I recently watched this fantastic 1969 film Hiroshima Mon Amour, directed by Alain Resnais and written by the exceptional Marguerite Duras. I’d also recommend the film to anyone who likes a classic, or who has an interest in things that are beautiful. I thought I might say a few things about it. Also, Hubert Dreyfus talks about it in his lecture series on Kierkegaard– which I think is just brilliant.
This film smoulders at the edges with incoherent light, like the edges of burnt newsprint. It is black and white, which means that the fire has gone out. It is covered in coal dust, and the coal might be from wood or metal. Or perhaps, the ashes might be flesh.
Flesh, human life, cities and memories all are subject to the law of impermanence. Even when they are shot through with violence and love, those tethers can’t hold them down– and they float away into the sky.
We could say that Nevers (Emanuelle Riva)– the female character as she is named at the end of the film– and Hiroshima (Eiji Okada)–the male character of whom can be said the same disgrace themselves together. But do so only to re-enact a trauma that is passed and which therefore can never be touched again. It’s an experiment in fossilizing pain. At least in the case of Nevers, her defining pain is something she clings to, and which she is compelled to relive again and again through her affair with Hiroshima and other men, as we come to learn..
Hiroshima was a city that disappeared in an instant. It was also a horrible scar, left by the most brutal and impactful conflict in human history. These assets fix it as a perfect scapegoat for a sacrifice.
In the first scene, Nevers and Hiroshima are entangled, as they question each other over documentary footage detailing the horrific aftermath of the atomic bomb. In this light, it is significant I think that the trauma of Nevers was individual, while the trauma of Hiroshima was collective.
There is something essentially audacious about comparing the loss of a single individual to the loss of an entire city. I suppose the way we can satisfy our concerns as viewers of this film would be to acknowledge that his own knowledge of Nevers’ secret love is what brings Hiroshima to accept her on his own grounds.

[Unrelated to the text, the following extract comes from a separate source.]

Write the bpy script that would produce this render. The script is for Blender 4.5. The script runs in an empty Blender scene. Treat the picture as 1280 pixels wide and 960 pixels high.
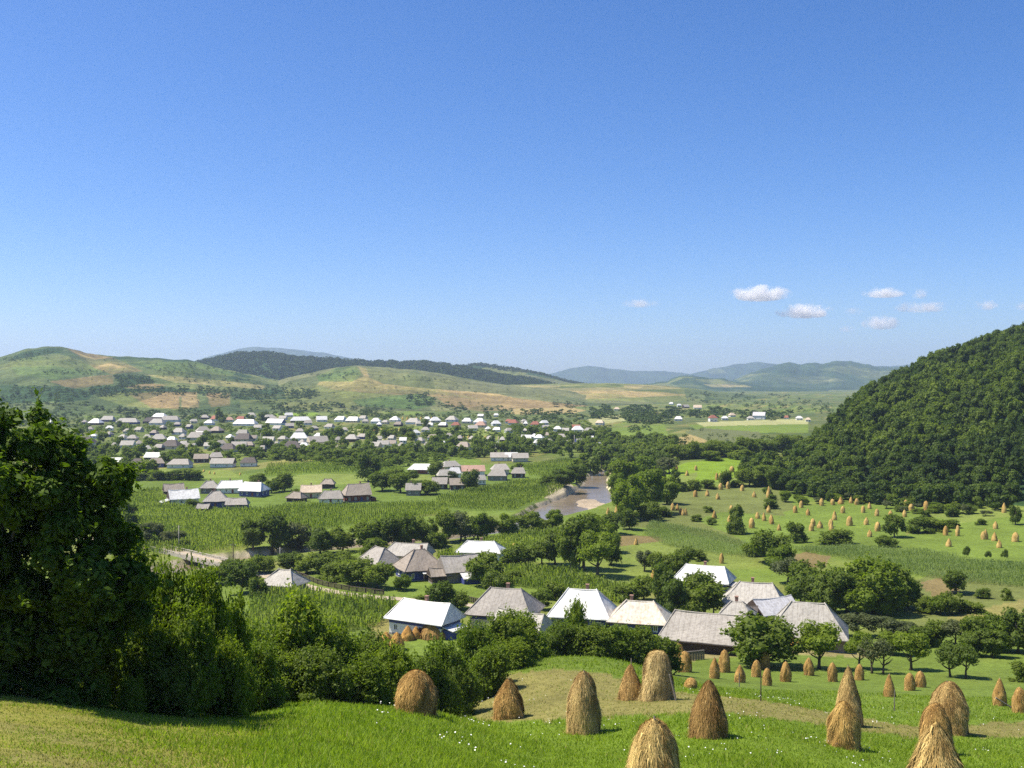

Where previously– as in the beginning of the film– he did not believe that she had seen suffering that was comparable to his own.
But both know what it’s like to be mad with grief. The film-makers wisely unplumb the depth of world-death. They use the death of one’s lover to point at it indirectly. That’s probably because it’s impossible to fit something so large in something as small as a film. It would be easier to fit an elephant into a tea-cup.